-- Objective --
Reproduce the listing below exactly. Pictures do not belong in the copy.

>> start

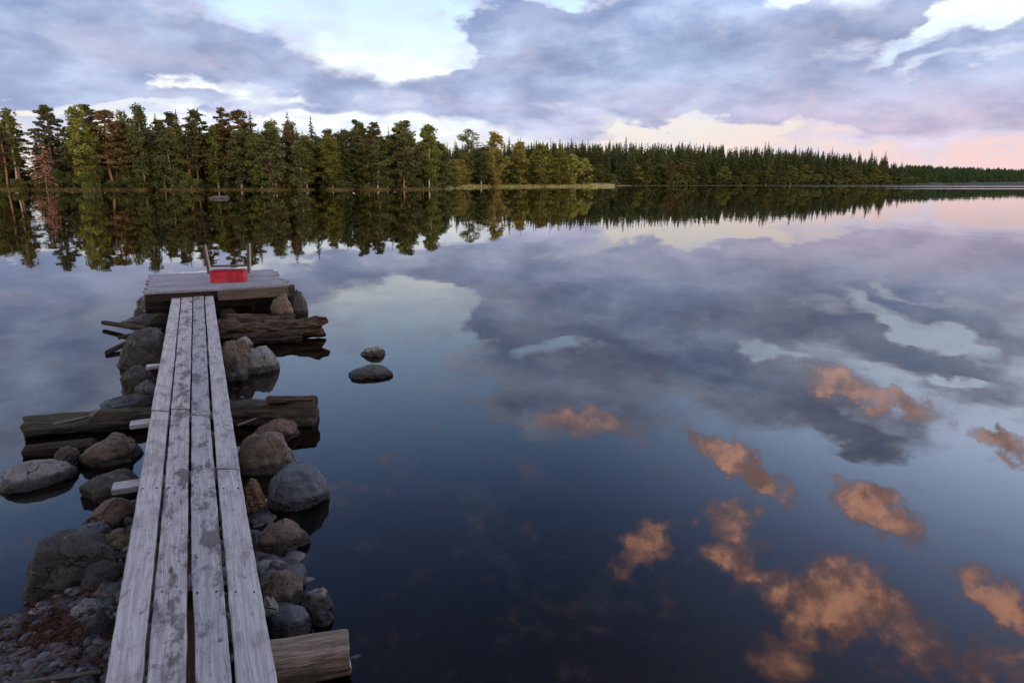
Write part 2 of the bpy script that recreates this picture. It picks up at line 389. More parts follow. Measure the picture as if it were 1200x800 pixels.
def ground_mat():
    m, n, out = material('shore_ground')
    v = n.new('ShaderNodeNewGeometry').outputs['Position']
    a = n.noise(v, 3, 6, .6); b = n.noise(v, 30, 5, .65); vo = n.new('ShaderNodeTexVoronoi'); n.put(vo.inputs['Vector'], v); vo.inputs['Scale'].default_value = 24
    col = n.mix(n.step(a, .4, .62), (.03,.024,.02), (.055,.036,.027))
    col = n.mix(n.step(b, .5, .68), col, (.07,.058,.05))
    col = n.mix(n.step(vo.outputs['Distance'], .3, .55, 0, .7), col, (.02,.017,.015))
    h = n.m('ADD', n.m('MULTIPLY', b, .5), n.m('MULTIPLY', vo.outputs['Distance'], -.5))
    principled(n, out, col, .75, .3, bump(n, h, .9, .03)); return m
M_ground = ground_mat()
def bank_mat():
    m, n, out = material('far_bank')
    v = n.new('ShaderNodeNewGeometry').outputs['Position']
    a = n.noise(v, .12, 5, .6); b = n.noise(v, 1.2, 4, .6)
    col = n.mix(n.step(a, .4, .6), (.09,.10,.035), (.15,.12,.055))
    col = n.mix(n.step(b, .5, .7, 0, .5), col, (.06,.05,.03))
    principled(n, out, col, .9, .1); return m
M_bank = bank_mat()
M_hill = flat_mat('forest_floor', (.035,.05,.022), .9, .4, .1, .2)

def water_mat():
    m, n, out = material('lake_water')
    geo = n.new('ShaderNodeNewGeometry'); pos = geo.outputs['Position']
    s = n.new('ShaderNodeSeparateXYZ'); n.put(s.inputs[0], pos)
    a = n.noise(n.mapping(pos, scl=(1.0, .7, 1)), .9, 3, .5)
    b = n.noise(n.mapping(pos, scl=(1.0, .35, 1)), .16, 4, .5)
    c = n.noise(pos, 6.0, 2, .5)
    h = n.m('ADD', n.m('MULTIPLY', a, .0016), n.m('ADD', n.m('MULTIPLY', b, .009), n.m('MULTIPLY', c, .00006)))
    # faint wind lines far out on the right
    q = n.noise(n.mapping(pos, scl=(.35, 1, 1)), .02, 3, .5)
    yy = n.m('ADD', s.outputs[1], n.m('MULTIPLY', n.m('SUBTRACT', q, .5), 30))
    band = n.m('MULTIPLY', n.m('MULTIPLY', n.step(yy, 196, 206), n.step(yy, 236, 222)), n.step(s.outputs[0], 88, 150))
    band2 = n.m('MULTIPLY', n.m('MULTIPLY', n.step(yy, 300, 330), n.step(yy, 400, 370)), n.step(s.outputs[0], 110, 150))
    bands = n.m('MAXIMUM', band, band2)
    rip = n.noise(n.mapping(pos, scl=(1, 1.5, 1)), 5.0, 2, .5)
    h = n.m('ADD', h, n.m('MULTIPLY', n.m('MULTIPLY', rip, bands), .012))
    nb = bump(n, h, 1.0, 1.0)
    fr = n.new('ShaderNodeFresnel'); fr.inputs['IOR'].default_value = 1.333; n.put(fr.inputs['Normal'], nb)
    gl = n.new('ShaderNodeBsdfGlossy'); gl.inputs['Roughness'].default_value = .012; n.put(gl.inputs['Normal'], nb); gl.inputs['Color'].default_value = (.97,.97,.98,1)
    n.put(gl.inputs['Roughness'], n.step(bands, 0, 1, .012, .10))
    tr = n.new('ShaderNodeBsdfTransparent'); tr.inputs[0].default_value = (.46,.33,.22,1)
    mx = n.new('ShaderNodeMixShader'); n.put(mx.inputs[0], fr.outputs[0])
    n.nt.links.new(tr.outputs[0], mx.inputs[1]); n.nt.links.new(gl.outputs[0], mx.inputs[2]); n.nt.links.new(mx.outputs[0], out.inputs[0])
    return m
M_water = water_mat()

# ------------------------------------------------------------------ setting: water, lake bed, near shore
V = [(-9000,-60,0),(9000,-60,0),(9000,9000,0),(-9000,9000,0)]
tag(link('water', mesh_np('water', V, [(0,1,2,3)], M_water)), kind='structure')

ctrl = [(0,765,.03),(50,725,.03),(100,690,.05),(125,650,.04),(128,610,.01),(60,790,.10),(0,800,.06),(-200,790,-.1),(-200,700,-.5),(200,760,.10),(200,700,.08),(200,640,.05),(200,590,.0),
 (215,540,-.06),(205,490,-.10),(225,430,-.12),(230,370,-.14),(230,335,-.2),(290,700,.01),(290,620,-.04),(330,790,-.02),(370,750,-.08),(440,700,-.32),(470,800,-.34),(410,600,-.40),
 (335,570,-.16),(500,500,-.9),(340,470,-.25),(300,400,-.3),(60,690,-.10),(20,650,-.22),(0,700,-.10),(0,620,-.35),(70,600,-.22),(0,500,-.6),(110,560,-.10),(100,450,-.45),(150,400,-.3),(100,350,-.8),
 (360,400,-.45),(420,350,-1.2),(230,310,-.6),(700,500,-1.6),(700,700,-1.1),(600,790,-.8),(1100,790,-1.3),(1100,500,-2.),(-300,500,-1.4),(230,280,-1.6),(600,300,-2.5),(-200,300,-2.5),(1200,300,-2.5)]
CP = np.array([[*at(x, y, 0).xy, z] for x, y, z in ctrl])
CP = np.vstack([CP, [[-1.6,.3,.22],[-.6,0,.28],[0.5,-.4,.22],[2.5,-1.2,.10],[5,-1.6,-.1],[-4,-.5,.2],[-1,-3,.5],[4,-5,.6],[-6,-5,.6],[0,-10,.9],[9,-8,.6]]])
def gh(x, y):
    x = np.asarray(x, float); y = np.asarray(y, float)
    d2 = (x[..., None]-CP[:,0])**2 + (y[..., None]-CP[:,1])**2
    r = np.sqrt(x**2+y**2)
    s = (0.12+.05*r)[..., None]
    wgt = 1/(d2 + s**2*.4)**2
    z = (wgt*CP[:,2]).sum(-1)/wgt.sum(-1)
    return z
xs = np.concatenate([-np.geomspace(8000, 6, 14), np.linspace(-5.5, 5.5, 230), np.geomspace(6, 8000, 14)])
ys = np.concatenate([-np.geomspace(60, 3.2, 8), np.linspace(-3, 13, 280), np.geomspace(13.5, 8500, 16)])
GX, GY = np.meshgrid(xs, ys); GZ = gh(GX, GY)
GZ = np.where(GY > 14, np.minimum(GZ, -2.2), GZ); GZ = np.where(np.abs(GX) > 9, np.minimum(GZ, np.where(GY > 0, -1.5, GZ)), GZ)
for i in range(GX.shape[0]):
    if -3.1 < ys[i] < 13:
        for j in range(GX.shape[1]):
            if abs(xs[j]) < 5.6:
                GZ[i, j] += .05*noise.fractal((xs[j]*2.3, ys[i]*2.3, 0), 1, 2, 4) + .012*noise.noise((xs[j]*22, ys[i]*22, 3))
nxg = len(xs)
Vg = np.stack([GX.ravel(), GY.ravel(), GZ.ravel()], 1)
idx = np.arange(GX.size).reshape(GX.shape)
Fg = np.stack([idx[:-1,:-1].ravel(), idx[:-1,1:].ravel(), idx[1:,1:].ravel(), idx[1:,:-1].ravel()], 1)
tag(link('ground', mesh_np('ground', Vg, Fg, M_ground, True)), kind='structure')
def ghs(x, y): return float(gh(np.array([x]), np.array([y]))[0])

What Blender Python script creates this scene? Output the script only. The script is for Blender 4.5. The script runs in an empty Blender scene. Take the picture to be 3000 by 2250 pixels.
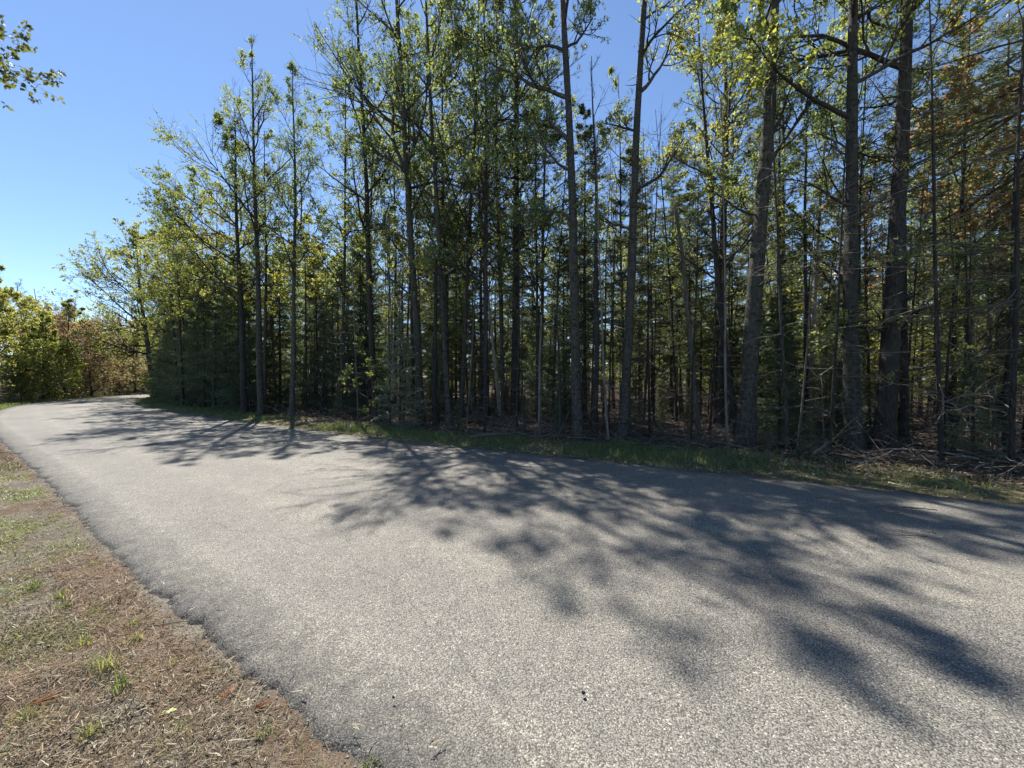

>> end

-- Solution --
Write part 2 of the bpy script that recreates this picture. It picks up at line 389. More parts follow. Measure the picture as if it were 1200x800 pixels.
def ground_mat():
    m, n, out = material('shore_ground')
    v = n.new('ShaderNodeNewGeometry').outputs['Position']
    a = n.noise(v, 3, 6, .6); b = n.noise(v, 30, 5, .65); vo = n.new('ShaderNodeTexVoronoi'); n.put(vo.inputs['Vector'], v); vo.inputs['Scale'].default_value = 24
    col = n.mix(n.step(a, .4, .62), (.03,.024,.02), (.055,.036,.027))
    col = n.mix(n.step(b, .5, .68), col, (.07,.058,.05))
    col = n.mix(n.step(vo.outputs['Distance'], .3, .55, 0, .7), col, (.02,.017,.015))
    h = n.m('ADD', n.m('MULTIPLY', b, .5), n.m('MULTIPLY', vo.outputs['Distance'], -.5))
    principled(n, out, col, .75, .3, bump(n, h, .9, .03)); return m
M_ground = ground_mat()
def bank_mat():
    m, n, out = material('far_bank')
    v = n.new('ShaderNodeNewGeometry').outputs['Position']
    a = n.noise(v, .12, 5, .6); b = n.noise(v, 1.2, 4, .6)
    col = n.mix(n.step(a, .4, .6), (.09,.10,.035), (.15,.12,.055))
    col = n.mix(n.step(b, .5, .7, 0, .5), col, (.06,.05,.03))
    principled(n, out, col, .9, .1); return m
M_bank = bank_mat()
M_hill = flat_mat('forest_floor', (.035,.05,.022), .9, .4, .1, .2)

def water_mat():
    m, n, out = material('lake_water')
    geo = n.new('ShaderNodeNewGeometry'); pos = geo.outputs['Position']
    s = n.new('ShaderNodeSeparateXYZ'); n.put(s.inputs[0], pos)
    a = n.noise(n.mapping(pos, scl=(1.0, .7, 1)), .9, 3, .5)
    b = n.noise(n.mapping(pos, scl=(1.0, .35, 1)), .16, 4, .5)
    c = n.noise(pos, 6.0, 2, .5)
    h = n.m('ADD', n.m('MULTIPLY', a, .0016), n.m('ADD', n.m('MULTIPLY', b, .009), n.m('MULTIPLY', c, .00006)))
    # faint wind lines far out on the right
    q = n.noise(n.mapping(pos, scl=(.35, 1, 1)), .02, 3, .5)
    yy = n.m('ADD', s.outputs[1], n.m('MULTIPLY', n.m('SUBTRACT', q, .5), 30))
    band = n.m('MULTIPLY', n.m('MULTIPLY', n.step(yy, 196, 206), n.step(yy, 236, 222)), n.step(s.outputs[0], 88, 150))
    band2 = n.m('MULTIPLY', n.m('MULTIPLY', n.step(yy, 300, 330), n.step(yy, 400, 370)), n.step(s.outputs[0], 110, 150))
    bands = n.m('MAXIMUM', band, band2)
    rip = n.noise(n.mapping(pos, scl=(1, 1.5, 1)), 5.0, 2, .5)
    h = n.m('ADD', h, n.m('MULTIPLY', n.m('MULTIPLY', rip, bands), .012))
    nb = bump(n, h, 1.0, 1.0)
    fr = n.new('ShaderNodeFresnel'); fr.inputs['IOR'].default_value = 1.333; n.put(fr.inputs['Normal'], nb)
    gl = n.new('ShaderNodeBsdfGlossy'); gl.inputs['Roughness'].default_value = .012; n.put(gl.inputs['Normal'], nb); gl.inputs['Color'].default_value = (.97,.97,.98,1)
    n.put(gl.inputs['Roughness'], n.step(bands, 0, 1, .012, .10))
    tr = n.new('ShaderNodeBsdfTransparent'); tr.inputs[0].default_value = (.46,.33,.22,1)
    mx = n.new('ShaderNodeMixShader'); n.put(mx.inputs[0], fr.outputs[0])
    n.nt.links.new(tr.outputs[0], mx.inputs[1]); n.nt.links.new(gl.outputs[0], mx.inputs[2]); n.nt.links.new(mx.outputs[0], out.inputs[0])
    return m
M_water = water_mat()

# ------------------------------------------------------------------ setting: water, lake bed, near shore
V = [(-9000,-60,0),(9000,-60,0),(9000,9000,0),(-9000,9000,0)]
tag(link('water', mesh_np('water', V, [(0,1,2,3)], M_water)), kind='structure')

ctrl = [(0,765,.03),(50,725,.03),(100,690,.05),(125,650,.04),(128,610,.01),(60,790,.10),(0,800,.06),(-200,790,-.1),(-200,700,-.5),(200,760,.10),(200,700,.08),(200,640,.05),(200,590,.0),
 (215,540,-.06),(205,490,-.10),(225,430,-.12),(230,370,-.14),(230,335,-.2),(290,700,.01),(290,620,-.04),(330,790,-.02),(370,750,-.08),(440,700,-.32),(470,800,-.34),(410,600,-.40),
 (335,570,-.16),(500,500,-.9),(340,470,-.25),(300,400,-.3),(60,690,-.10),(20,650,-.22),(0,700,-.10),(0,620,-.35),(70,600,-.22),(0,500,-.6),(110,560,-.10),(100,450,-.45),(150,400,-.3),(100,350,-.8),
 (360,400,-.45),(420,350,-1.2),(230,310,-.6),(700,500,-1.6),(700,700,-1.1),(600,790,-.8),(1100,790,-1.3),(1100,500,-2.),(-300,500,-1.4),(230,280,-1.6),(600,300,-2.5),(-200,300,-2.5),(1200,300,-2.5)]
CP = np.array([[*at(x, y, 0).xy, z] for x, y, z in ctrl])
CP = np.vstack([CP, [[-1.6,.3,.22],[-.6,0,.28],[0.5,-.4,.22],[2.5,-1.2,.10],[5,-1.6,-.1],[-4,-.5,.2],[-1,-3,.5],[4,-5,.6],[-6,-5,.6],[0,-10,.9],[9,-8,.6]]])
def gh(x, y):
    x = np.asarray(x, float); y = np.asarray(y, float)
    d2 = (x[..., None]-CP[:,0])**2 + (y[..., None]-CP[:,1])**2
    r = np.sqrt(x**2+y**2)
    s = (0.12+.05*r)[..., None]
    wgt = 1/(d2 + s**2*.4)**2
    z = (wgt*CP[:,2]).sum(-1)/wgt.sum(-1)
    return z
xs = np.concatenate([-np.geomspace(8000, 6, 14), np.linspace(-5.5, 5.5, 230), np.geomspace(6, 8000, 14)])
ys = np.concatenate([-np.geomspace(60, 3.2, 8), np.linspace(-3, 13, 280), np.geomspace(13.5, 8500, 16)])
GX, GY = np.meshgrid(xs, ys); GZ = gh(GX, GY)
GZ = np.where(GY > 14, np.minimum(GZ, -2.2), GZ); GZ = np.where(np.abs(GX) > 9, np.minimum(GZ, np.where(GY > 0, -1.5, GZ)), GZ)
for i in range(GX.shape[0]):
    if -3.1 < ys[i] < 13:
        for j in range(GX.shape[1]):
            if abs(xs[j]) < 5.6:
                GZ[i, j] += .05*noise.fractal((xs[j]*2.3, ys[i]*2.3, 0), 1, 2, 4) + .012*noise.noise((xs[j]*22, ys[i]*22, 3))
nxg = len(xs)
Vg = np.stack([GX.ravel(), GY.ravel(), GZ.ravel()], 1)
idx = np.arange(GX.size).reshape(GX.shape)
Fg = np.stack([idx[:-1,:-1].ravel(), idx[:-1,1:].ravel(), idx[1:,1:].ravel(), idx[1:,:-1].ravel()], 1)
tag(link('ground', mesh_np('ground', Vg, Fg, M_ground, True)), kind='structure')
def ghs(x, y): return float(gh(np.array([x]), np.array([y]))[0])

What Blender Python script creates this scene? Output the script only. The script is for Blender 4.5. The script runs in an empty Blender scene. Take the picture to be 3000 by 2250 pixels.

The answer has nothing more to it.